With the planned 2019 launch of Project Xcloud, Microsoft isn’t ignoring the game industry’s current mania for streaming gaming. But in a recent interview with Gamespot, Microsoft Xbox head Phil Spencer tempered near-term expectations for the supposed streaming gaming “revolution” some are expecting.
On the one hand, Spencer told the site that streaming is “one of the directions the industry is headed” and will be “inevitably… part of gaming.” At the same time, though, Spencer said he doesn’t want to oversell the speed of that transition.
“I think [streaming] is years away from being a mainstream way people play,” Spencer said. “And I mean years, like years and years.” Comparing the trend to Netflix’s now two-decade-old transition to streaming movies, Spencer said, “I think game streaming will get there faster than 20 years, but it’s not going to be two years. This is a technological change. While it seems like it happens overnight, it doesn’t.”
That somewhat echoes the view of industry executives like Ubisoft CEO Yves Guillemot, who said last year, “there will be one more console generation and then after that, we will be streaming, all of us.”

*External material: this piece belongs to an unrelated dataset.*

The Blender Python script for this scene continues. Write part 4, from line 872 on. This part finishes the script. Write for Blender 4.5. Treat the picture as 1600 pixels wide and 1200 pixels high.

More convenient, but more lag
While Spencer talked up the “convenience capability” of being able to stream Xbox games on devices like smartphones, he also highlighted the drawbacks compared to playing on a local console. “I don’t think anybody should tell you that there’s no lag,” he said. “The experience [streaming on a phone] is not the same as running the games on an Xbox One X. I’m not going to say that it’s an 8k 120-hertz thing. That’s not what we’re doing. We’re going to bring convenience and choice to you on your phone.”